If you are currently researching the option of high school homeschooling, you may have read that other homeschooling moms find the high school years full of negativity—both on the teen’s part and mom’s part.

For those of you reading this article in anticipation of homeschooling through high school (but are not yet there), I would encourage you to examine the following things to determine if you are laying a foundation that will bring blessing to you and your children through the high school years. Ask yourself these questions:

  1. How am I currently growing in relationship with my children?

  2. How are my children responding to me? Do I hold their hearts?

  3. How am I exercising Godly authority over their lives now?

  4. How much extraneous and unnecessary activity occupies my time and theirs—preventing me from providing for their true needs, protecting them from harmful influences while they are yet growing into Christ their Head, and promoting Godliness?

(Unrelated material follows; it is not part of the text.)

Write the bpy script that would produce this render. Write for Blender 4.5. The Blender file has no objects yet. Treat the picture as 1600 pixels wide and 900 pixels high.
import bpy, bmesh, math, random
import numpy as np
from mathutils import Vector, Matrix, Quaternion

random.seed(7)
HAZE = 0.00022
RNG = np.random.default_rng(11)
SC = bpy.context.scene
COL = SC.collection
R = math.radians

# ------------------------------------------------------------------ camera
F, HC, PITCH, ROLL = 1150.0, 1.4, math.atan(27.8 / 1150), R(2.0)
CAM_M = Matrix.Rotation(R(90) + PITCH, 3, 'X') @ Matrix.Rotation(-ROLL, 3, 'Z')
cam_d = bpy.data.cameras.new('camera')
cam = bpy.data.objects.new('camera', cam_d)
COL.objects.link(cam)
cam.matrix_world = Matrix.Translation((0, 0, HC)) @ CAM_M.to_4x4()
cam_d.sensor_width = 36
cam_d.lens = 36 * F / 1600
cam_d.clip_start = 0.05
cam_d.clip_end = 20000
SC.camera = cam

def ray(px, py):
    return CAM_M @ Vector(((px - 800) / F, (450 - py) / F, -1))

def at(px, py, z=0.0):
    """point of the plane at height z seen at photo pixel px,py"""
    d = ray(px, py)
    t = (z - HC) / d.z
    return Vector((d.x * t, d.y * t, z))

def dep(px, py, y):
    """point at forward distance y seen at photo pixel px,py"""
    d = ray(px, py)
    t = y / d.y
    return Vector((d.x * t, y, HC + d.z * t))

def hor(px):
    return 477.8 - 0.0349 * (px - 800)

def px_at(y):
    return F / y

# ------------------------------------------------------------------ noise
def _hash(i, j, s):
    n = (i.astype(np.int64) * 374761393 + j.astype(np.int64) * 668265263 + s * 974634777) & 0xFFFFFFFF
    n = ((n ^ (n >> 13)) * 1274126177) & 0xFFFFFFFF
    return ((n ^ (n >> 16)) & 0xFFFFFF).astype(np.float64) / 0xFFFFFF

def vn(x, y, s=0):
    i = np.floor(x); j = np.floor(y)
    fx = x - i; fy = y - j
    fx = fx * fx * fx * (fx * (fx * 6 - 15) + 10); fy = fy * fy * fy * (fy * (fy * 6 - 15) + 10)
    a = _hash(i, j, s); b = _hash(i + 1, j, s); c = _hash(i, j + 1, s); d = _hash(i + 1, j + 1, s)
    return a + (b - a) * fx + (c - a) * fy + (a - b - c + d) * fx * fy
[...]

Part 2 of the article will address the two downfalls some moms experience: lack of motivation and negativity.


Lord, build up each member of this precious woman’s home
and Your Body, the Church.

May she press on in the fear of the Lord
and in the comfort of the Holy Spirit
as she prepares her children for
and rejoices with them as they discover
the works You have prepared for them to do.


For we are God's workmanship,
created in Christ Jesus to do good works,
which God prepared in advance for us to do.